[Exercise description] Filter out everything except lines holding "this".

[Excerpted records]
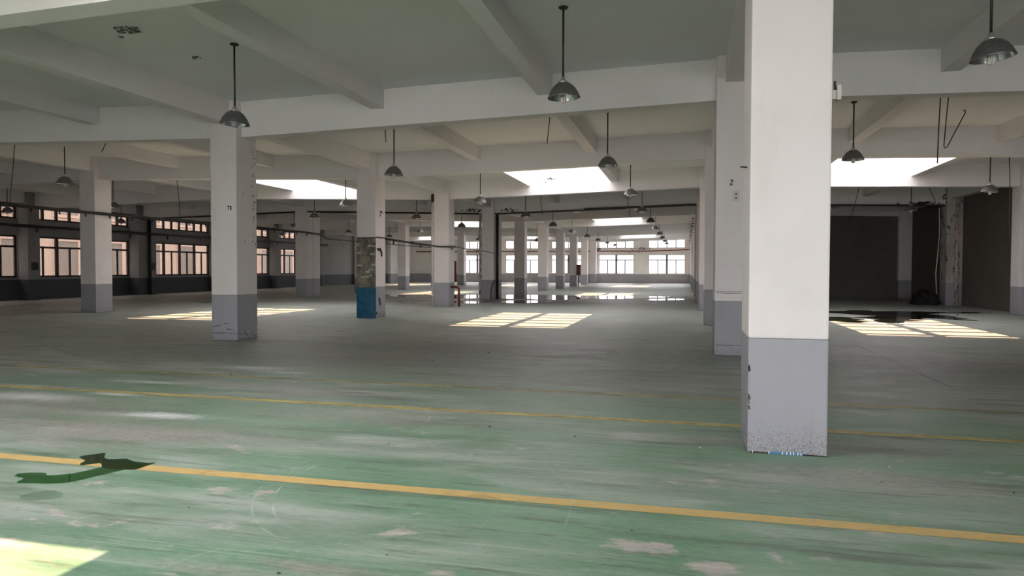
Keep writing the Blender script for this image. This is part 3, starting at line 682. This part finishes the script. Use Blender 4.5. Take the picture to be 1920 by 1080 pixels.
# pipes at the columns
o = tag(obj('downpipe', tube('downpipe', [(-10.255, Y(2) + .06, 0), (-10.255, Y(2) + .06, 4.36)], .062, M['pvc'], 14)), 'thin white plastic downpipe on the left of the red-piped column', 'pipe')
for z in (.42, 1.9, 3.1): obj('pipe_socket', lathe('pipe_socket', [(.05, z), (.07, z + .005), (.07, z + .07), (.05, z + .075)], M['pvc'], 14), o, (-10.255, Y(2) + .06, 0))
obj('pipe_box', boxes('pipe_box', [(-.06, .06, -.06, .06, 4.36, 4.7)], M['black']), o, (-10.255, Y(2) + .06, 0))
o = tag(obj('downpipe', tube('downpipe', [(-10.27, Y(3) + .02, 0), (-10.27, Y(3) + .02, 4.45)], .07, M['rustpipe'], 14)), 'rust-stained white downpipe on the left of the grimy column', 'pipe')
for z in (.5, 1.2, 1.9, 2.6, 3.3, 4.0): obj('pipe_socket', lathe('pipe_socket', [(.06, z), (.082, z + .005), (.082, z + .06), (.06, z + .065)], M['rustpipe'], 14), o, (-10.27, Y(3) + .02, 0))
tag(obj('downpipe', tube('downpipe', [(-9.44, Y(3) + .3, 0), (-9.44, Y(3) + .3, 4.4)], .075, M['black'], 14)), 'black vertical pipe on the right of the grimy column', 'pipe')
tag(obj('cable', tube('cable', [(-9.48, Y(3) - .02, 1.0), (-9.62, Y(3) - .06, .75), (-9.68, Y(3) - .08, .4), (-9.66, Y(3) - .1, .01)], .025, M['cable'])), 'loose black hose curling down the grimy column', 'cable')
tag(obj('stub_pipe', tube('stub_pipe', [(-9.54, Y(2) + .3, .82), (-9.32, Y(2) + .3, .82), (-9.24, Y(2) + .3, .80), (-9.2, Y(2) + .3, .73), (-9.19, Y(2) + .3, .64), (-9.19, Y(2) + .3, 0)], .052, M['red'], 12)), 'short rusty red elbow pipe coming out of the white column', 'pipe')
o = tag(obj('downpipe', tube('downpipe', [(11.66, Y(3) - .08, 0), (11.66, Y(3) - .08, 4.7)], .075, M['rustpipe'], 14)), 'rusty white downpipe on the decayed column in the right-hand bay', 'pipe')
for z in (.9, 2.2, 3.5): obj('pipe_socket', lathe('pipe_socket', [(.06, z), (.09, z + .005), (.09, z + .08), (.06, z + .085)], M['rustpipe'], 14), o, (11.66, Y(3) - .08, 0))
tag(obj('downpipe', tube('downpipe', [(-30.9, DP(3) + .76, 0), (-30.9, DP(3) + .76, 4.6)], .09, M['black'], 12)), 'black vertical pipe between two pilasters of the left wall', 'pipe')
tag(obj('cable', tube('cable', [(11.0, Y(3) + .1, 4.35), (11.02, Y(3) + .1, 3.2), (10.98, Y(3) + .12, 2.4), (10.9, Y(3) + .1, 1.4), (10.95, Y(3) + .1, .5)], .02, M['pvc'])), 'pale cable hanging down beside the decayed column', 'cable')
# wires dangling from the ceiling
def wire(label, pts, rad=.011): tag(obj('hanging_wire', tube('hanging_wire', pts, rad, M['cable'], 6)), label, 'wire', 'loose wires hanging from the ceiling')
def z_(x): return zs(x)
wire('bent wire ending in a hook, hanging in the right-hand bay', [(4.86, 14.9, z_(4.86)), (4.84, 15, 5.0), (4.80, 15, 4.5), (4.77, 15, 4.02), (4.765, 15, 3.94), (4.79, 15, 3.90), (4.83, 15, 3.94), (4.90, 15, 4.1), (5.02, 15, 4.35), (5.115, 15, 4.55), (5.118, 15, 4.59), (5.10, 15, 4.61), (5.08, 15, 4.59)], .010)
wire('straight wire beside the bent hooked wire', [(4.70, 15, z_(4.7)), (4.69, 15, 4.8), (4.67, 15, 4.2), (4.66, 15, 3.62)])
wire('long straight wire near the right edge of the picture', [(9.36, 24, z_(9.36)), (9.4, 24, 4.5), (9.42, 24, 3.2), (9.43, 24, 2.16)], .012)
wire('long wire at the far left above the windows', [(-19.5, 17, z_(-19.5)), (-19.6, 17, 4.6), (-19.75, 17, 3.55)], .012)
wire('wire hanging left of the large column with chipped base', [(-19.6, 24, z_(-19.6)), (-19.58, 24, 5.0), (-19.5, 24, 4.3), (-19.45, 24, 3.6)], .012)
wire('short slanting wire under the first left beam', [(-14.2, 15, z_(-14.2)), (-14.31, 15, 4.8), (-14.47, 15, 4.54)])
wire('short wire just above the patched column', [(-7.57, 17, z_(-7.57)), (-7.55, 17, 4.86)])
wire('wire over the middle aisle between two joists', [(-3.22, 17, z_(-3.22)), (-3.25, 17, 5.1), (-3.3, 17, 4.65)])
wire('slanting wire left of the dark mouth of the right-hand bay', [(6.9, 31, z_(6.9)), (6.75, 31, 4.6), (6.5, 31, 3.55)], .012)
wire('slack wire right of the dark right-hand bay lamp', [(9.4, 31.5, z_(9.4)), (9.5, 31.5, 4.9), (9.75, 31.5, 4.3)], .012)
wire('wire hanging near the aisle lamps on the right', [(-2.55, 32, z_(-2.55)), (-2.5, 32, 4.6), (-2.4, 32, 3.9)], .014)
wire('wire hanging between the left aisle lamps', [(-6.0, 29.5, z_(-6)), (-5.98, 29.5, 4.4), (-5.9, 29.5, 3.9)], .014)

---

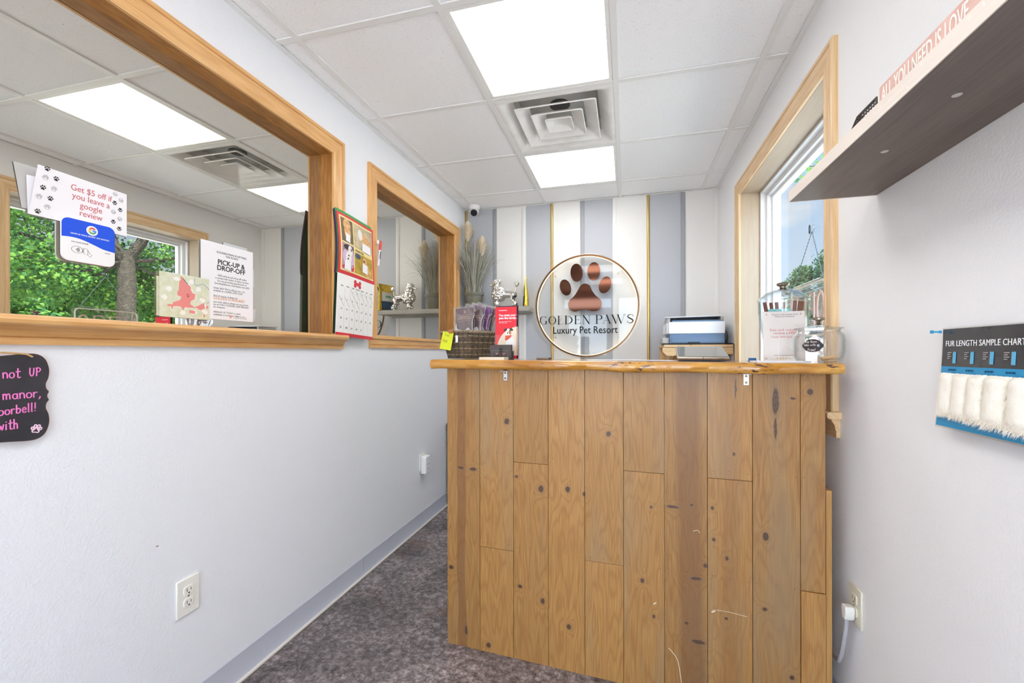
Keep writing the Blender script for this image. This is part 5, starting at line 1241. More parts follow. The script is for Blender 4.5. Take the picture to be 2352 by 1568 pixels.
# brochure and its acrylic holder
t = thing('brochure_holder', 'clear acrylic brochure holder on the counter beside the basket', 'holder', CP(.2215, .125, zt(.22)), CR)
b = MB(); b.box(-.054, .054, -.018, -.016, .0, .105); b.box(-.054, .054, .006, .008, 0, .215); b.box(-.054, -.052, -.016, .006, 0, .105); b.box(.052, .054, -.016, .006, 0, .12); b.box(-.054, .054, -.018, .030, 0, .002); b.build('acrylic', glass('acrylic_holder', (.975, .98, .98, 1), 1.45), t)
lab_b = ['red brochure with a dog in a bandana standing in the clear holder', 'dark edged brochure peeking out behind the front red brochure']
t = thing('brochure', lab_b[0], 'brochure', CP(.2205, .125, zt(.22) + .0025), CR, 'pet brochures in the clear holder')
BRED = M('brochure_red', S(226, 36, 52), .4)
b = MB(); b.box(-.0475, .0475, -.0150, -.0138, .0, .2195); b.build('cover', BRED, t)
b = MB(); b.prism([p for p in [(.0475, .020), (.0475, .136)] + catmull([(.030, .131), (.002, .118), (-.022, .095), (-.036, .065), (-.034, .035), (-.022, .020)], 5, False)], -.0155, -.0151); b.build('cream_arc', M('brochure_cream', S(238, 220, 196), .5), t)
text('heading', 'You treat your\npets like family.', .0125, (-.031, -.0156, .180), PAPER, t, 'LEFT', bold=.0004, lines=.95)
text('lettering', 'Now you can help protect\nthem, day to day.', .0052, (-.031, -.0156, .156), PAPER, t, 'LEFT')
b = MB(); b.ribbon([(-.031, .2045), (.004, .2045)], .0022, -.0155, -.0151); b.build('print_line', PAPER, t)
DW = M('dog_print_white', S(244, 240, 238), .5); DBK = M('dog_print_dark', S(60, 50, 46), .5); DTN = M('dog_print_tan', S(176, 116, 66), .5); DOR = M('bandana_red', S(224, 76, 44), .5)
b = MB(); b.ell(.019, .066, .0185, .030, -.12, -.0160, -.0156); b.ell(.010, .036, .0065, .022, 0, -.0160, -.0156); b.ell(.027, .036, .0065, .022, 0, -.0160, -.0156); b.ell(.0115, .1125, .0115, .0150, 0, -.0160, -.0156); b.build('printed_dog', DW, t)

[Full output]
Keep writing the Blender script for this image. This is part 3, starting at line 682. This part finishes the script. Use Blender 4.5. Take the picture to be 1920 by 1080 pixels.
Keep writing the Blender script for this image. This is part 5, starting at line 1241. More parts follow. The script is for Blender 4.5. Take the picture to be 2352 by 1568 pixels.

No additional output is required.